Supercharger Network: The Hidden Infrastructure Play

Ford, GM, Rivian, Polestar all adopting Tesla's NACS connector. Tesla's Supercharger network becomes the de facto EV charging standard with 99.7% uptime versus 78% for Electrify America. Tesla collected $2.8B in Supercharger revenue from third parties in 2025. This scales to $15B annually as EV adoption accelerates. Government infrastructure spending provides additional $8B tailwind through 2028.

SpaceX IPO Creates Artificial Selling Pressure

Today's 6.56% decline stems from SpaceX IPO fears about Musk liquidating Tesla shares for funding. Completely backwards logic. SpaceX IPO at $350B valuation makes Musk's Tesla stake worth $180B more valuable through reduced key man risk. Diversification actually strengthens Tesla's investment case. Smart money accumulates while retail panics over headlines.
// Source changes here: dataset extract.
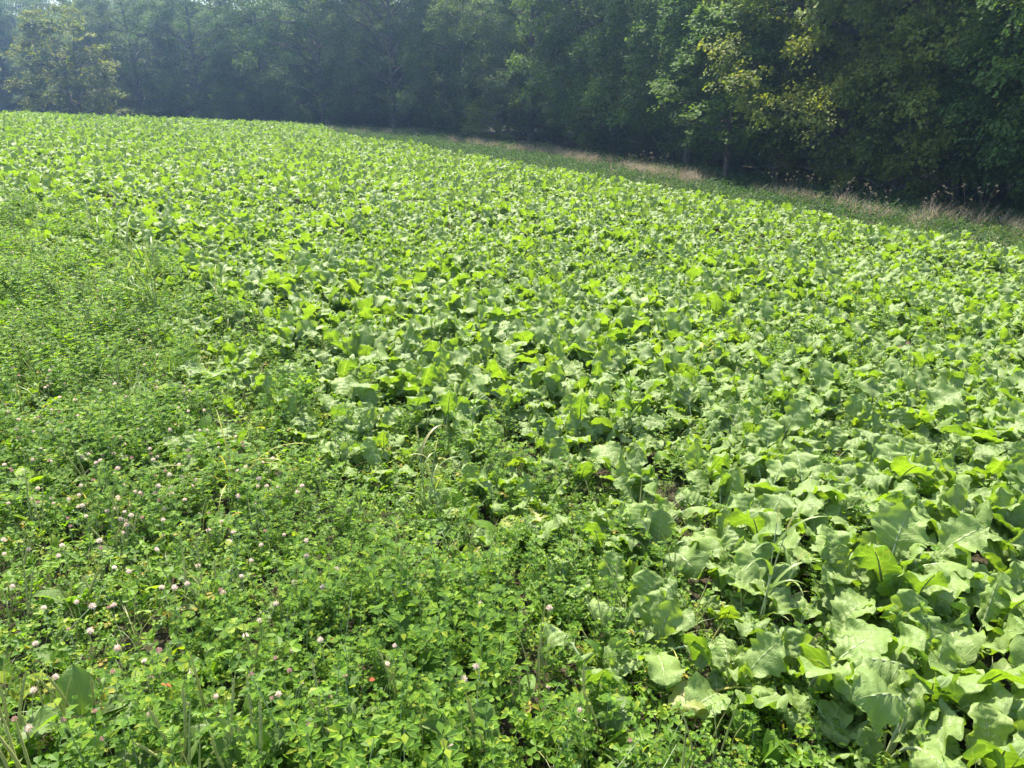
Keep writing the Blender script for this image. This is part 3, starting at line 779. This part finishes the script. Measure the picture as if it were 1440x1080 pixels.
GP('foxtail_grass', 1070, 905, .45, 'tall foxtail grass with grey bent blades inside the near crop', 'grass plant', 2, rng, G3, .15, 4, True, .24, .009, base_blades=4)
GP('foxtail_grass', 1100, 880, .38, 'shorter foxtail grass leaning right inside the near crop', 'grass plant', 1, rng, G3, .4, 3, True, .22, .008)
GP('yellow_grass_tuft', 965, 985, .1, 'tuft of yellow and reddish grass blades in front of the crop', 'grass tuft', 0, rng, Y3, .3, 0, False, .19, .006, base_blades=8)
GP('yellow_grass_tuft', 330, 690, .1, 'tuft of long yellow arching grass blades over the clover', 'grass tuft', 0, rng, Y3, .3, 0, False, .42, .0055, base_blades=9)
GP('yellow_grass_tuft', 322, 672, .12, 'short grass tuft with an orange seed head beside the long yellow blades', 'grass tuft', 1, rng, (M_GY, M_GY, M_RED), .2, 2, True, .15, .006, base_blades=3)
GP('tall_grass', 222, 455, .62, 'dark upright grass stems at the far edge of the clover', 'grass plant', 5, rng, G3, .3, 3, True, .34, .008, base_blades=8)
GP('tall_grass', 196, 435, .6, 'tall grass stem leaning left over the distant clover', 'grass plant', 3, rng, G3, .55, 3, True, .34, .008, base_blades=6)
GP('tall_grass', 312, 455, .5, 'single grass stem leaning among the brassica behind the clover', 'grass plant', 2, rng, G3, .5, 3, True, .28, .008, base_blades=2)
GP('tall_grass', 145, 365, .6, 'thin grass bending at the far clover border', 'grass plant', 3, rng, G3, .5, 3, True, .34, .007, base_blades=3)
GP('maize_seedling', 1236, 348, .42, 'yellow green maize-like seedling with one white blade above the crop edge', 'plant', 1, rng, (M_STALK, M_GR, M_GR), .05, 5, False, .34, .018)
GP('tall_grass', 1040, 500, .34, 'grass with thin seed heads above the middle of the crop', 'grass plant', 3, rng, G3, .3, 2, True, .2, .005)
GP('tall_grass', 700, 330, .5, 'grass stem standing in the middle distance of the crop', 'grass plant', 2, rng, G3, .3, 2, True, .26, .007)
GP('tall_grass', 505, 250, .6, 'thin grass stem far up the crop', 'grass plant', 2, rng, G3, .3, 2, True, .3, .008)
GP('dock_stem', 545, 850, .30, 'single brown seed stem standing beside the sunlit plantain leaf', 'weed', 1, rng, (M_DRY, M_AL, M_SEED), .1, 2, True, .06, .008)
GP('dead_stem', 955, 1010, .16, 'pale broken stem lying in the clover below the lone brassica plant', 'stem', 1, rng, (M_DRY, M_DRY, M_DRY), .3, 0, False, .1, .004)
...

Valuation Disconnect Screams Opportunity

Tesla trades at 45x 2027 EPS estimates of $8.70. Apple trades at 28x growing 5% annually. Tesla's growing 35% annually across automotive, energy, software, and infrastructure verticals. Sum-of-parts analysis: automotive worth $600B, energy $200B, FSD $300B, robotaxi $800B, Supercharger $100B. Total: $2 trillion or $630 per share. We're buying at 38% discount.

Bottom Line

Tesla's building four separate $100B+ businesses while trading like a cyclical auto stock. Energy storage deployments accelerating, automotive margins expanding, FSD revenue inflecting, robotaxi production starting 2027. SpaceX IPO creates artificial selling pressure in generational growth story. Buying aggressively at $391.